Erik Larson knows how to tell a story. In The Devil in the White City, he masterfully intertwines the story of the 1893 World’s Fair with that of H.H. Holmes, a serial killer who thrived in the growing city of Chicago. In the Garden of Beasts follows the diplomatically unexperienced William Dodd, a professor assigned to the post of American Ambassador to Germany as the National Socialist Party rose to power. Larson’s latest book, Dead Wake: the last crossing of the Lusitania is another fascinating story told well.

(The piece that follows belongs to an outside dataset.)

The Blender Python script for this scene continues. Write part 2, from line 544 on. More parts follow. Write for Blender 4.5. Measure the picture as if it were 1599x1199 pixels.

There are many ways to tell this one. There’s the conspiracy angle. Did Britain let the Lusitania come along a German submarine because it believed this type of sinking would push the United States to enter World War I? There’s the negligence angle. Did Captain Turner ignore crucial information about active submarines off the Irish coast and not respond appropriately to the threat? Larson’s angle is that this story is about people. He makes individuals’ experience come alive on the page, whether it is the Lusitania’s passengers, U-20’s Captain Schweiger, or President Wilson in his courtship with Edith Bolling Galt. All of these stories are expertly woven to create a compelling and tense narrative that was hard to put down but just as hard to read. The Lusitania’s sinking was a terrible event. It sank it eighteen minutes. Almost two thousand people perished. As I began to know more and more about these individuals, the weight of their fate became heavier and heavier.

Today is the 100th anniversary of the Lusitania’s sinking.